Thanks for sharing your expertise on this. I have a need for a subtly different approach, because I am thinking of fields I may use in solutions I deliver. Solutions intended for common use. For example a journal-date field with a time stamp so there is no need to parse the "pretty title", or a tool that displays "descriptions" when they exist in a verbose mode. 

I can keep this all in my wikis, but I would like to share my work to save others time.

So the OT was can I pollute the fieldname space, You said yes, and I should consider moving some capabilities away from tags and fields is appropriate.

Here is what has led me to this whole question;
I have built a development environment that allows me to define and handle objects and fields, I have simplified this with a seperate set of reusable field types, and they respond to a different modes the wiki is in. I now have a library of field and field type definitions for a lot of common fields, from email addresses to reference links and source urls. I have secured the meaning of these fields by using them on tiddlers only with an object-type field but they are freely available to use anywhere and come with their own display/report/table and editing tools, including special modes such as given a year number how many years old is it.

It in this open source shared environment I would like to build the resources to make better use of fields for every one.

If installed on an empty.html they should give plain and simple fieldnames with meaning by their name and not cluttered with prefixes or suffixes. I believe this should not cause conflicts with plugins and if one field did you can redefine it, create a new one.

Another example is on $:/config/tiddlers I can add a field called config-values containing the possible values including a filter then build a solutions that works on all config tiddlers, buttons, selects and opening the tiddler itself. It would be a defacto standard for me and anyone that uses it, but it would not make sense to add .psat, especially to the values.

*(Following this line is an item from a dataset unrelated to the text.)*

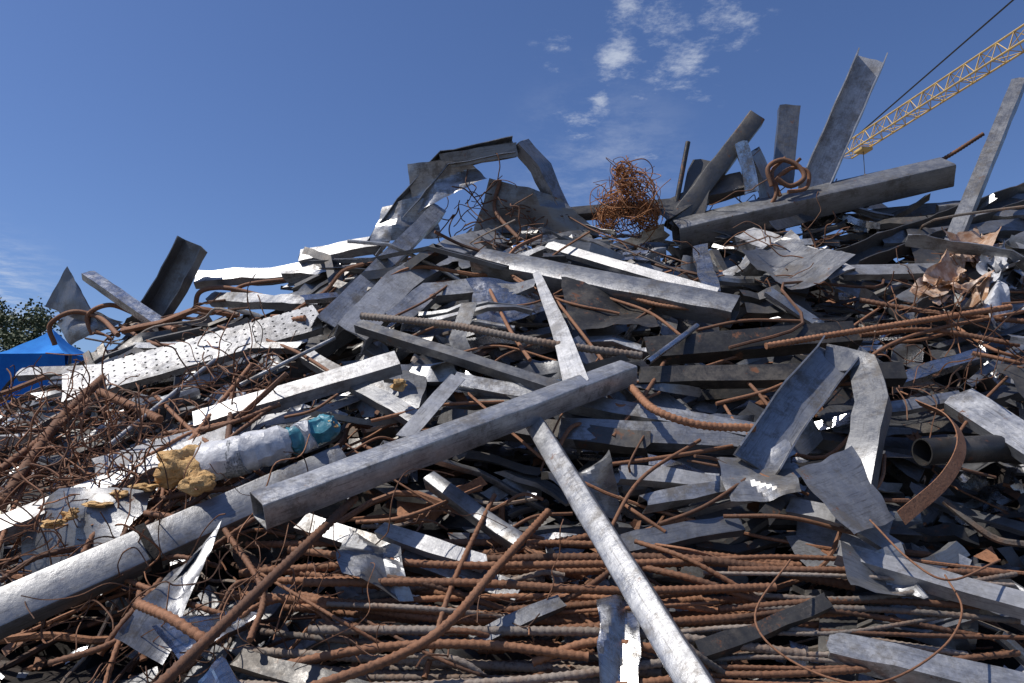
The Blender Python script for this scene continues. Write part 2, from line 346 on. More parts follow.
HERO=[
('steel_box_beam','box',[(258,511,.95),(628,372,.4)],28,24,32,.95,.006,'g'),
('steel_box_beam','box',[(536,425,.35),(712,712,.95)],25,25,-22,.7,.004,'g'),
('steel_box_beam','box',[(-60,640,.35),(345,462,.15)],38,24,6,.4,.004,'g',0,.18,False,None,(.44,)),
('steel_channel','chan',[(-30,535,.35),(232,430,.25)],20,14,20,.7,.006,'w'),
('steel_channel','lip',[(193,418,.3),(397,357,.3)],22,14,25,.7,.012,'w'),
('perforated_cable_tray','chan',[(62,388,.3),(318,316,.3)],34,10,10,.9,.01,'p'),
('steel_angle','ang',[(358,322,.4),(562,386,.4)],13,10,25,.1,.006,'g'),
('steel_channel','chan',[(325,322,.25),(440,207,.2)],17,14,-20,.95,.012,'g'),
('steel_channel','chan',[(352,332,.2),(400,280,.22),(455,246,.25),(500,234,.2)],28,18,-10,.9,.02,'w'),
('steel_channel','chan',[(395,318,.1),(430,290,.1),(475,285,.1)],22,10,0,.9,.03,'g'),
('steel_box_beam','box',[(478,262,.2),(735,312,.25)],28,20,25,.5,.012,'g'),
('steel_strip','ang',[(548,244,.4),(716,292,.4)],11,8,10,.5,.006,'w'),
('steel_box_beam','box',[(676,234,.3),(946,172,.4)],28,24,28,.5,.006,'g'),
('steel_channel','open',[(812,192,.2),(872,55,.3)],28,16,-8,.9,.01,'w'),
('steel_angle','ang',[(950,245,.3),(1019,78,.5)],13,12,10,.4,.006,'g'),
('bright_metal_strip','flat',[(536,272,.55),(560,330,.6),(577,386,.6)],22,4,-15,1,.004,'w',0,.18,False,.4),  # glint painted in by the whitened steel colour
('steel_channel','open',[(150,318,.2),(172,285,.25),(192,244,.3)],28,14,-5,.2,.03,'g'),
('steel_channel','chan',[(88,272,.2),(165,325,.25)],13,8,20,.6,.01,'s'),
('steel_box_beam','box',[(672,228,.2),(756,118,.2)],18,14,-15,.7,.02,'d'),
('steel_channel','chan',[(790,105,.1),(783,185,.2)],20,10,10,.15,.015,'g'),
('bright_metal_strip','chan',[(741,142,.4),(748,165,.4),(752,192,.4)],13,5,0,.7,.02,'s'),
('steel_channel','chan',[(690,215,.3),(705,160,.2)],26,10,0,.6,.03,'d'),
('steel_channel','chan',[(660,215,.3),(700,190,.2),(745,178,.25)],20,14,0,.7,.03,'d'),
('steel_channel','chan',[(755,150,.3),(770,180,.2),(775,215,.25)],14,10,20,.5,.03,'g'),
('steel_channel','chan',[(744,232,.35),(800,252,.3),(842,272,.3)],26,16,10,.9,.03,'w'),
('steel_channel','chan',[(843,270,.3),(942,268,.3)],13,9,10,.6,.008,'w'),
('steel_channel','open',[(845,262,.2),(1040,190,.3)],26,14,10,.8,.03,'d'),
('steel_channel','chan',[(870,215,.3),(1045,198,.35)],18,10,10,.3,.03,'g'),
('steel_channel','chan',[(880,238,.3),(1045,222,.35)],18,10,10,.45,.03,'g'),
('steel_channel','chan',[(905,300,.2),(1045,228,.3)],20,12,15,.5,.03,'g'),
('steel_channel','open',[(756,462,.3),(790,410,.5),(838,352,.6)],42,16,-10,.7,.015,'g'),
('bent_steel_plate','chan',[(826,356,.55),(862,362,.6),(872,400,.55),(862,445,.45),(852,486,.3)],30,14,0,.25,.02,'g'),
('steel_channel','chan',[(958,395,.3),(1045,450,.4)],34,14,10,.95,.01,'g'),
('steel_channel','chan',[(838,548,.3),(1045,606,.4)],22,16,25,.7,.01,'w'),
('steel_channel','chan',[(828,640,.3),(1045,690,.4)],32,20,20,.9,.02,'g'),
('steel_strip','flat',[(403,438,.4),(432,405,.45),(458,376,.4)],17,4,10,.8,.01,'w'),
('steel_channel','chan',[(455,378,.2),(770,432,.2)],18,14,20,.8,.012,'g'),
('steel_channel','chan',[(560,428,.15),(745,436,.2)],26,16,10,.6,.012,'g'),
('steel_channel','chan',[(440,415,.1),(650,440,.1)],20,16,10,.6,.02,'d'),
('steel_channel','chan',[(305,352,.15),(420,420,.15)],16,10,10,.45,.02,'g'),
('dark_steel_beam','chan',[(645,347,.35),(858,330,.35)],26,16,10,.15,.01,'d'),
('dark_steel_beam','chan',[(640,374,.25),(905,370,.3)],20,14,10,.2,.01,'d'),
('steel_box_beam','box',[(555,216,.1),(680,205,.1)],12,10,10,.4,.01,'d'),
('steel_pipe','pipe',[(648,362,.55),(697,326,.55)],6,6,0,.9,.0,'s'),
('steel_pipe','pipe',[(922,452,.3),(1040,446,.1)],27,27,0,.3,.0,'d'),
('steel_channel','chan',[(95,470,.25),(200,438,.25)],26,12,5,.8,.012,'w'),
('steel_channel','open',[(370,252,.1),(405,205,.15),(445,160,.2),(514,146,.25)],17,10,0,.6,.03,'g'),
('steel_channel','chan',[(522,140,.25),(545,165,.2),(570,222,.1)],19,12,30,.6,.03,'g'),
('steel_channel','chan',[(440,155,.2),(480,148,.25),(516,143,.25)],12,14,60,.35,.02,'g'),
('steel_channel','chan',[(195,276,.1),(270,272,.15),(340,262,.1)],16,10,10,.7,.04,'g'),
('steel_channel','chan',[(210,296,.15),(320,300,.1)],13,10,10,.65,.03,'g'),
('steel_channel','chan',[(300,255,.05),(380,240,.1)],16,10,10,.5,.03,'w'),
('steel_channel','chan',[(18,372,.2),(100,368,.2)],12,8,10,.6,.01,'g'),
('steel_box_beam','box',[(430,480,.15),(520,545,.2)],16,16,10,.35,.01,'g'),
('steel_channel','chan',[(300,520,.1),(520,590,.2)],20,12,10,.45,.02,'g'),
('steel_channel','chan',[(615,545,.1),(740,520,.1)],20,12,10,.4,.03,'g'),
('steel_channel','chan',[(620,470,.1),(780,488,.15)],17,12,10,.6,.03,'w'),
('steel_channel','chan',[(640,505,.1),(800,470,.1)],15,10,10,.9,.04,'g'),
('steel_channel','chan',[(790,505,.1),(850,520,.15),(900,550,.1)],18,10,10,.6,.03,'w'),
('steel_channel','chan',[(870,410,.1),(960,395,.15)],12,8,10,.8,.02,'g'),
('steel_channel','chan',[(890,380,.1),(985,350,.15)],14,10,10,.8,.03,'s'),
('steel_channel','chan',[(700,245,.3),(712,292,.3)],16,8,0,.75,.03,'s'),
('steel_angle','ang',[(130,345,.2),(300,345,.2)],8,8,10,.5,.01,'g'),
('steel_channel','chan',[(380,528,.3),(430,545,.3),(484,560,.3)],17,10,10,.6,.03,'w'),
('steel_channel','chan',[(470,640,.3),(560,600,.35)],15,10,10,.4,.03,'g'),
('steel_channel','chan',[(700,650,.3),(830,600,.3)],16,10,10,.3,.03,'d'),
('steel_channel','chan',[(240,660,.3),(400,700,.4)],20,10,10,.5,.03,'d'),
('steel_pipe','pipe',[(110,445,.3),(215,360,.3)],5,5,0,.7,.0,'g'),
('steel_pipe','pipe',[(240,385,.3),(335,338,.3)],4,4,0,.8,.0,'g'),
('steel_pipe','pipe',[(676,205,.2),(688,142,.2)],5,5,0,.2,.0,'d'),
]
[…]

My feeling is if field names are well chosen, there will be few overlaps, as long as their use is scoped eg; on tiddlers with $:/config/ prefix the config-values may exist. If authors could register what the names of the fields are and what kind of content they hold others can view the registry and decide their own or to reuse a name. eg; a Keywords field, would presumably hold only words not tiddler titles?, a system-caption would be an alternate name for a system tiddler like a caption that will appear in standard search such as  link to 

$:/Manager would be named "Tiddler Manager" in search results.


These solutions almost depend on using the appropriately named fields.